>> START GIVEN DATA

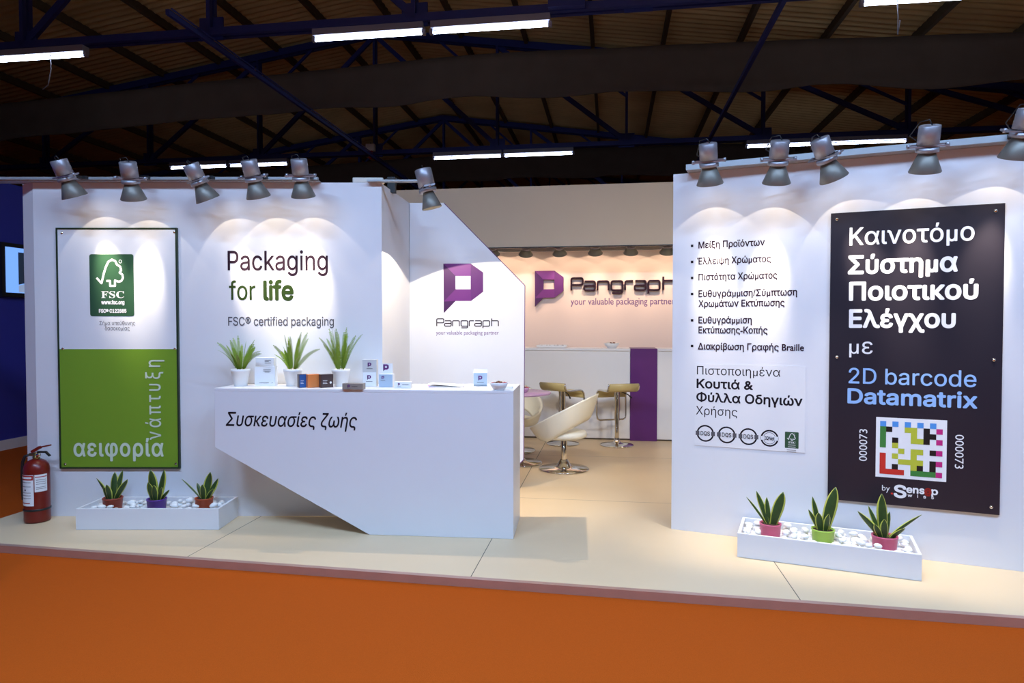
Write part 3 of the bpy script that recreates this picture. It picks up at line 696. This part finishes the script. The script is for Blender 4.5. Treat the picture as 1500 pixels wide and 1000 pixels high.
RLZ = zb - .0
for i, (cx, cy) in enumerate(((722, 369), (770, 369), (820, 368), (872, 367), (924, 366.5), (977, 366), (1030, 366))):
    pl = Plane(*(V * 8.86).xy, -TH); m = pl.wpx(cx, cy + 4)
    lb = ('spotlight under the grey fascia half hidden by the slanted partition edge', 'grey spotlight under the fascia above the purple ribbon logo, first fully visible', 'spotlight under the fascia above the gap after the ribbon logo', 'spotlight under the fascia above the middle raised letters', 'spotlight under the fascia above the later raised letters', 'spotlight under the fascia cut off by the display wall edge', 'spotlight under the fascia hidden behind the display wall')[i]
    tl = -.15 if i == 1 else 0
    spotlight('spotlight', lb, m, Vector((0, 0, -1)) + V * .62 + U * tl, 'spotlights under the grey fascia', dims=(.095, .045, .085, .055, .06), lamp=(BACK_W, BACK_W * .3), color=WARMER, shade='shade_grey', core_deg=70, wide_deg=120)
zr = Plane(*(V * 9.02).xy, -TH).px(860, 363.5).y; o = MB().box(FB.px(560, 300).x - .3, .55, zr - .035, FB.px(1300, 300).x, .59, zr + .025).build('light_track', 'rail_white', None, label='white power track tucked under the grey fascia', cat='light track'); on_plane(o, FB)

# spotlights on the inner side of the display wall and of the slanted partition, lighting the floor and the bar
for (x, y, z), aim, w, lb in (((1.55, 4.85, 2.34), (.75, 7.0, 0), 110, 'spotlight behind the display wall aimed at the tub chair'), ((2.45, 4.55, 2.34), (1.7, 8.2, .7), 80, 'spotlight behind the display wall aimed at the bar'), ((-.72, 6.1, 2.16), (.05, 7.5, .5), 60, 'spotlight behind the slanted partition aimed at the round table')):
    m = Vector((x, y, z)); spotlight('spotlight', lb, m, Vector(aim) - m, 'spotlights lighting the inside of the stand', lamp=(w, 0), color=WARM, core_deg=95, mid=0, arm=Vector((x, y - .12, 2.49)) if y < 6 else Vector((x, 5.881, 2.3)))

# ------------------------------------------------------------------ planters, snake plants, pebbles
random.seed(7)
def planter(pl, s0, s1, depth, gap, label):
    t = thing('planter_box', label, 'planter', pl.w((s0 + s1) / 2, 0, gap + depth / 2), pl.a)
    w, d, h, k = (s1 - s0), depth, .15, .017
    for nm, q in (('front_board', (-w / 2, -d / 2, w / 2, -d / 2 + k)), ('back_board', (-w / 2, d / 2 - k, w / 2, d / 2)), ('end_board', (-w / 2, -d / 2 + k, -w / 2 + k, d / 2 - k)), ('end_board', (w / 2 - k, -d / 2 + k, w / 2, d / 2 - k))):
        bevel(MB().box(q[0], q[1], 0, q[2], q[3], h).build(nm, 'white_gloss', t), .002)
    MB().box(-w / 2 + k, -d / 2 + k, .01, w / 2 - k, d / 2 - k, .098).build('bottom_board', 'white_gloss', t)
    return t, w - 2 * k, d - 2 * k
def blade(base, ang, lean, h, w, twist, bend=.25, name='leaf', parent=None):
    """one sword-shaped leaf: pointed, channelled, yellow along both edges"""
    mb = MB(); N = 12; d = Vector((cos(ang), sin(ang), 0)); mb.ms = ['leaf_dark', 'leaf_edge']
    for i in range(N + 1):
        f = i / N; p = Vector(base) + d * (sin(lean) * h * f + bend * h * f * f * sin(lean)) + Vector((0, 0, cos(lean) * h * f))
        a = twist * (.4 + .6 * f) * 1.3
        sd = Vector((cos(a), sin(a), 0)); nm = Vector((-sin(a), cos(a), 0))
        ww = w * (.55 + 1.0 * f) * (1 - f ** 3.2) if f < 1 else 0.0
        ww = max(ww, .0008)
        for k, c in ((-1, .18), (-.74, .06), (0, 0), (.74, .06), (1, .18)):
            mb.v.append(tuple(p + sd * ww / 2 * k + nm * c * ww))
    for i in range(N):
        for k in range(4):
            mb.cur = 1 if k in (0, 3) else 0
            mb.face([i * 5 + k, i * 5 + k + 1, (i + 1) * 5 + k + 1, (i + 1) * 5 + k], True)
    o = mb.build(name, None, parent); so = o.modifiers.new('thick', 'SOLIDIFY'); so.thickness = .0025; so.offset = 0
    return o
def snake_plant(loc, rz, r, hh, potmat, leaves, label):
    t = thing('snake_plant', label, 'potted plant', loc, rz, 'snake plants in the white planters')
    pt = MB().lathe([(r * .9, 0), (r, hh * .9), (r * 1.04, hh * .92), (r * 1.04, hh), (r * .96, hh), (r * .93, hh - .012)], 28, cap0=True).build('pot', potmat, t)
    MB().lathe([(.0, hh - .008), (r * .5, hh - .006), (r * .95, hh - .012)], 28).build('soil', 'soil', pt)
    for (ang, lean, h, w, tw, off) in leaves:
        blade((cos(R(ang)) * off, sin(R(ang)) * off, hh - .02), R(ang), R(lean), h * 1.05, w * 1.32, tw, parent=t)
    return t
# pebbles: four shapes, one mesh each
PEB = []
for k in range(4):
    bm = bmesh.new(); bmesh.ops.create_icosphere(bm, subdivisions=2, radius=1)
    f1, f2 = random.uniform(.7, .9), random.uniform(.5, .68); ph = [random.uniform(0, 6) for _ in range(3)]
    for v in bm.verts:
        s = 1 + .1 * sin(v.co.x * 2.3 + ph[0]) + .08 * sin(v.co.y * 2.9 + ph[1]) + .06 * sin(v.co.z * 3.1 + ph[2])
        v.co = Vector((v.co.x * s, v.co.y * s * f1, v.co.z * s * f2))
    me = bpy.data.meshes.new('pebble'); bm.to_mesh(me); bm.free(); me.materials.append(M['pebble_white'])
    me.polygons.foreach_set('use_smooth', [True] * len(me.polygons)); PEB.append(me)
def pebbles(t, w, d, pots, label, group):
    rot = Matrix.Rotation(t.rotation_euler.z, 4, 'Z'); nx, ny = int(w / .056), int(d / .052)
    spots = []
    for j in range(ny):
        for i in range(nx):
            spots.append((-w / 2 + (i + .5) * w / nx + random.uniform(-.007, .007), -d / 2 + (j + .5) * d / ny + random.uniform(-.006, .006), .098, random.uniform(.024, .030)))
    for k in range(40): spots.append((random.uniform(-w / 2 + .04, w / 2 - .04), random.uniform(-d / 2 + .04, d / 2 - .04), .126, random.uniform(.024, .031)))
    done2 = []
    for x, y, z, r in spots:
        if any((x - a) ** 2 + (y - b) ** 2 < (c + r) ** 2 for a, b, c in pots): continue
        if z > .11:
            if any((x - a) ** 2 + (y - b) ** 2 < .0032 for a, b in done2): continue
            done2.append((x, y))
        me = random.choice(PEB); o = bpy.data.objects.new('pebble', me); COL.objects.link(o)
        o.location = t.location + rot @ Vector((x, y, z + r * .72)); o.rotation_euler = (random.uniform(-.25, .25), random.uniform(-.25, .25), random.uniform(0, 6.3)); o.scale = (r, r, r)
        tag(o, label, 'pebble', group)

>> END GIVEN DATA
>> START GIVEN DATA

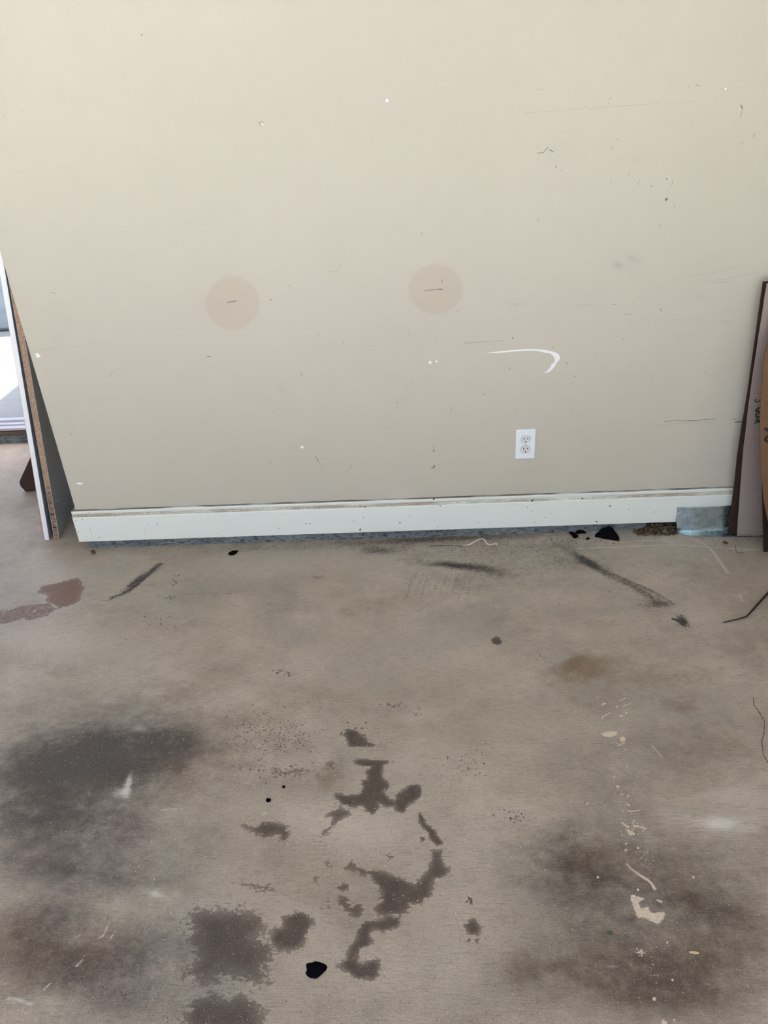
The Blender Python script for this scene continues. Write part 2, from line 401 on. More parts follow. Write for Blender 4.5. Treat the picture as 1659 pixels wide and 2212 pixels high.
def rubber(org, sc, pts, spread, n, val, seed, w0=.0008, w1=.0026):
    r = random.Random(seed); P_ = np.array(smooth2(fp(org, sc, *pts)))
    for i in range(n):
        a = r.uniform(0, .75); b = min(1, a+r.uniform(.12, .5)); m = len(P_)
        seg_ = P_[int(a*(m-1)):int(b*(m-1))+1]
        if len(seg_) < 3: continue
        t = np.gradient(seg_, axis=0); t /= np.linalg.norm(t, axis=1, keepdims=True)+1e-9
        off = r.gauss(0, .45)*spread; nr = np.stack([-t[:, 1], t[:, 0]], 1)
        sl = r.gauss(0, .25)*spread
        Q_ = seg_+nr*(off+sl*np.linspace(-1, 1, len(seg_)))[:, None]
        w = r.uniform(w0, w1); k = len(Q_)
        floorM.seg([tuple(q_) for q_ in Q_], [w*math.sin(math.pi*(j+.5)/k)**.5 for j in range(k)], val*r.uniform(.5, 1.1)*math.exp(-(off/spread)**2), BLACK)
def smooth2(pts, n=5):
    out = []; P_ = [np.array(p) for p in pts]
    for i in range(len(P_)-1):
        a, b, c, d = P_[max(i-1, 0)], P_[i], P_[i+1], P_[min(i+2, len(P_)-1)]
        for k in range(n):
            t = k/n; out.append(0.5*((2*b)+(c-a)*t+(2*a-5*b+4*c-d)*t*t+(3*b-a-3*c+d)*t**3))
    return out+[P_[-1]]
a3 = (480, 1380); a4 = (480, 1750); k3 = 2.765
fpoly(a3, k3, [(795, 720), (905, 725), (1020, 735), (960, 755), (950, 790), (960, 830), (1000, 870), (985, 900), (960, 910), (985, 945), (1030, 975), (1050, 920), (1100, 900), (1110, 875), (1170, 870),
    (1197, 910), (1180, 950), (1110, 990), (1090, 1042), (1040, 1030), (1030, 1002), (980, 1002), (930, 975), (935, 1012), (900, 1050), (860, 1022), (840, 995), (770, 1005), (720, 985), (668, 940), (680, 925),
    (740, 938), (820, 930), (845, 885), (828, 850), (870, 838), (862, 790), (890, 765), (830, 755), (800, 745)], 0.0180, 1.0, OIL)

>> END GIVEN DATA

(TASK STATEMENT):
Note every line above where the string "Treat" shows up, and copy those lines.

(ANSWER BELOW):
Write part 3 of the bpy script that recreates this picture. It picks up at line 696. This part finishes the script. The script is for Blender 4.5. Treat the picture as 1500 pixels wide and 1000 pixels high.
The Blender Python script for this scene continues. Write part 2, from line 401 on. More parts follow. Write for Blender 4.5. Treat the picture as 1659 pixels wide and 2212 pixels high.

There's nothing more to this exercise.